Young entrepreneurs benefiting from G$100M business funding facility under GYBT-IDB partnership

Forty young entrepreneurs are currently operating new businesses through funding provided by the Guyana Youth Business Trust (GYBT) the youth arm of the Institute of Private Enterprise Development (IPED) under a US$101,800, 000 partnership programme between IPED and the Inter American Development Bank (IDB) and several more are being prepared to access funding for business startups, according to GYBT General Manager Daren Torrington.

Speaking with Stabroek Business earlier this week Torrington said the new young entrepreneurs from Georgetown and Linden, primarily, had been provided with unsecured loans of up to $800,000, after they had all undergone two-week training and orientation programmes as part of the criteria for accessing the funding for small business enterprises. Torrington said GYBT’s clients who had accessed the loans so far had invested in a range of business enterprises that included barber shops, block-making establishments, canteens and goldsmiths’ establishments.

GYBT’s Daren Torrington

The GYBT General Manager said the training and orientation not only imparted information on the essentials of sound business practice but also assessed the “character, attitude and creditworthiness” of the applicants. “It is about much more than the soundness of the business proposal,” Torrington said. Having accessed the loan and put their business plans into operation the young entrepreneurs also benefit from a mentoring programme aimed at guiding them through the practical aspects of managing a business.

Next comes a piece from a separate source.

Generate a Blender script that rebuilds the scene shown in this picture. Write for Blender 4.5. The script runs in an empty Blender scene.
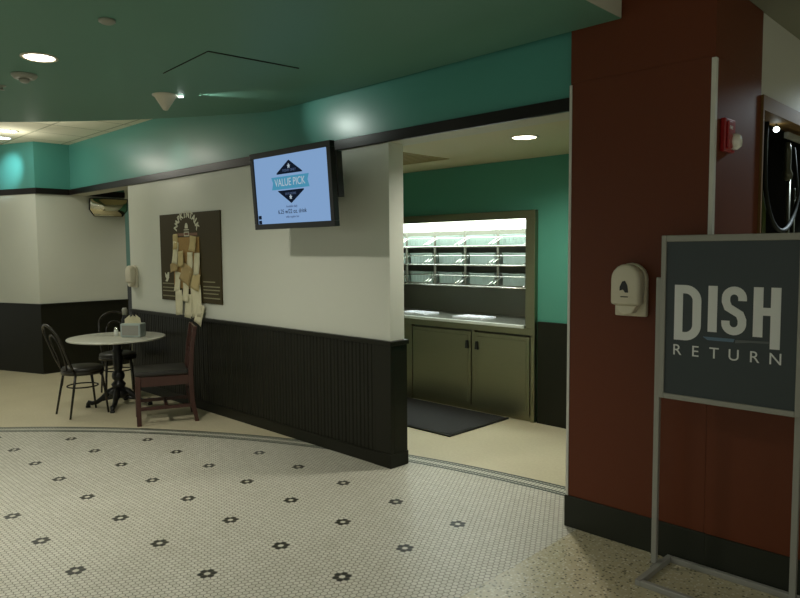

And Torrington told Stabroek Business that another group of prospective young entrepreneurs were scheduled to commence the two-week training and orientation programme on Tuesday. “What we are seeking to do is to create an entrepreneurial culture. Our goal is to train 900 young entrepreneurs over the next three years. The programme will take the GYBT into schools where, according to Torrington, modest grants will be provided for model business projects, which the students will be required to complete.

In January this year, the United States Agency for Development (USAID) announced that it was launching a two-year US$2.6 million project targeting detention prevention, to provide work-readiness and livelihood training activities for youths aged between 15 and 24. It named a number of institutions including the GYBT and the Washington-based Education Development Centre (EDC) that have been identified to execute the project.